The syntax for accessing the elements of a list is the same as the syntax for accessing the characters of a string. We use the index operator ( [] – not to be confused with an empty list). The expression inside the brackets specifies the index. Remember that the indices start at 0. Any integer expression can be used as an index and as with strings, negative index values will locate items from the right instead of from the left.
Check your understanding

Checkpoint 10.4.1.

    What is printed by the following statements?
    alist = [3, 67, "cat", [56, 57, "dog"], [ ], 3.14, False]
    print(alist[5])
    
  • [ ]
  • The empty list is at index 4.
  • 3.14
  • Yes, 3.14 is at index 5 since we start counting at 0 and sublists count as one item.
  • False
  • False is at index 6.

Checkpoint 10.4.2.

    What is printed by the following statements?
    alist = [3, 67, "cat", [56, 57, "dog"], [ ], 3.14, False]
    print(alist[2].upper())
    
  • Error, you cannot use the upper method on a list.
  • alist[2] is the string cat so the upper method is legal
  • 2
  • 2 is the index.

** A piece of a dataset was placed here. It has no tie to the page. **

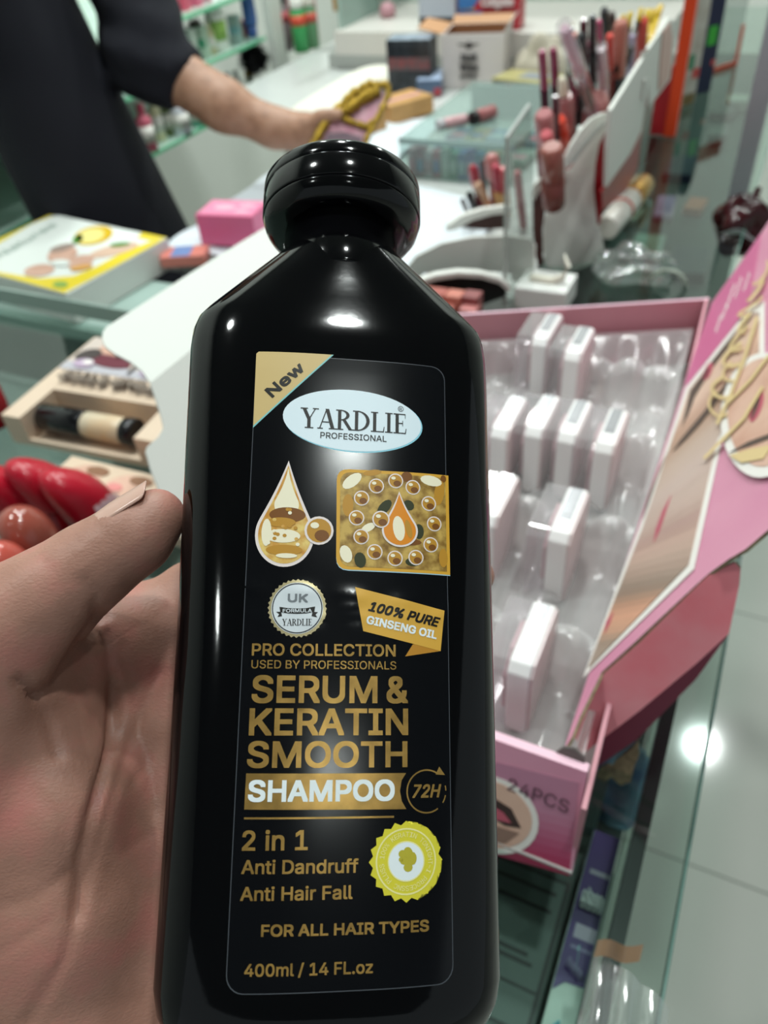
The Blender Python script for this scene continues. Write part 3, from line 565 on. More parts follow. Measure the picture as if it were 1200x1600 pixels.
# ------------------------------------------------------------------ helpers for goods
def surf(p0, n, ref=None):
    """returns px -> 3-D on the plane through p0 with normal n (the plane is the object's own face)"""
    return lambda x, y: PP(x, y, p0, n)
def poly_on(mb, f, pts, n, th, m=0): return mb.prism([f(*p) for p in pts], n, th, m)
def carton(name, label, cat, loc, size, mt, rotz=RZ, top=None, group=None, bevel=.0008, mats=None):
    w, d, h = size; t = thing(name, label, cat, loc, rotz, group)
    MB().box((-w / 2, -d / 2, 0), (w / 2, d / 2, h)).build('box_body', mt, t, bevel=bevel); return t
def patch(t, name, polys, ms, z, th=.0003):
    """flat print on the thing's top at height z: polys = [(points in metres, material index, layer)]"""
    mb = MB()
    for p, m, k in polys: mb.prism([(x, y, z + .0001 + k * .0004) for x, y in p], (0, 0, 1), th, m)
    return mb.build(name, ms, t)
def front_patch(t, name, polys, ms, y, th=-.0003):
    mb = MB()
    for p, m, k in polys: mb.prism([(x, y - .0001 - k * .0004, z) for x, z in p], (0, -1, 0), .0003, m)
    return mb.build(name, ms, t)
def E_(cx, cy, rx, ry, n=24, t=0, a0=0, a1=360): return ell(cx, cy, rx, ry, n, t, a0, a1)
def rect(x0, y0, x1, y1): return [(x0, y0), (x1, y0), (x1, y1), (x0, y1)]
PINK = mat('pink_board', 'd796ad', .38, c2='cf88a4', nscale=9); PINKD = mat('deep_pink_board', 'b23f5e', .38); PINKIN = mat('pink_board_inside', 'c98d98', .5); KRAFT = mat('torn_kraft_board', '9a8a6c', .8, noise=.4, nscale=300)
WPR = K('e9e4df'); SKP = mat('face_photo_skin', 'd9b3a0', .4, c2='c79a86', nscale=25); SKD = mat('face_photo_shadow', '8d6f62', .4); LIPP = mat('face_photo_lips', 'b9586a', .35); HAIRP = mat('face_photo_hair', '3c2a26', .45); PEACH = mat('peach_photo', 'd89a78', .4, c2='b08a78', nscale=20)
GOLDP = mat('gold_script_print', 'd9c08c', .4); BLK = K('141416', .4)
# ------------------------------------------------------------------ the pink display box with its opened lid
FRb = Vector((.078, .166, Z0 + .0005)); FLb = FRb - E2 * .235; BRb = Vector((.317, .634, Z0 + .0005)); BLb = Vector((.073, .655, Z0 + .0005))
FRt = FRb + Vector((.010, .027, .056)); FLt = FLb + Vector((.010, .027, .056)); BRt = BRb + Vector((0, 0, .070)); BLt = BLb + Vector((0, 0, .070)); RMt = FRb + E1 * .03 + Vector((0, 0, .050))
box = thing('display_box', 'open pink cardboard display box of compacts, lid folded out with a face photo', 'box', FRb, RZ)
nF = (FRt - FRb).cross(FLb - FRb).normalized()
if nF.dot(E1) < 0: nF = -nF
MB().prism([FRb, FLb, FLt, FRt], nF, .008, 0, 1).build('front_wall', [PINK, mat('pale_pink_edge', 'ebc3d3', .4)], box, world=True)
MB().prism([FRb + E1 * .006, BRb, BRt, FRb + E1 * .012 + EZ * .05], -E2, .0025, 0, 0).build('right_wall', [PINKIN, KRAFT], box, world=True)
MB().prism([BRb, BLb, BLt, BRt], Vector((.09, -1, 0)), .003, 0, 1).build('back_wall', [PINKIN, mat('pale_pink_edge', 'ebc3d3', .4)], box, world=True)
MB().prism([FLb + E1 * .006, BLb, BLt, FLt], E2, .003, 0, 1).build('left_wall', [PINKIN, KRAFT], box, world=True)
MB().prism([FRb + EZ * .001, FLb + EZ * .001, BLb + EZ * .001, BRb + EZ * .001], EZ, .002).build('bottom', mat('grey_board', 'b9b4b2', .7), box, world=True)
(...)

We want the item at that index.
  • CAT
  • Yes, the string cat is upper cased to become CAT.

Checkpoint 10.4.3.

    What is printed by the following statements?
    alist = [3, 67, "cat", [56, 57, "dog"], [ ], 3.14, False]
    print(alist[2][0])
    
  • 56
  • Indexes start with 0, not 1.
  • c
  • Yes, the first character of the string at index 2 is c
  • cat
  • cat is the item at index 2 but then we index into it further.
  • Error, you cannot have two index values unless you are using slicing.
  • Using more than one index is fine. You read it from left to right.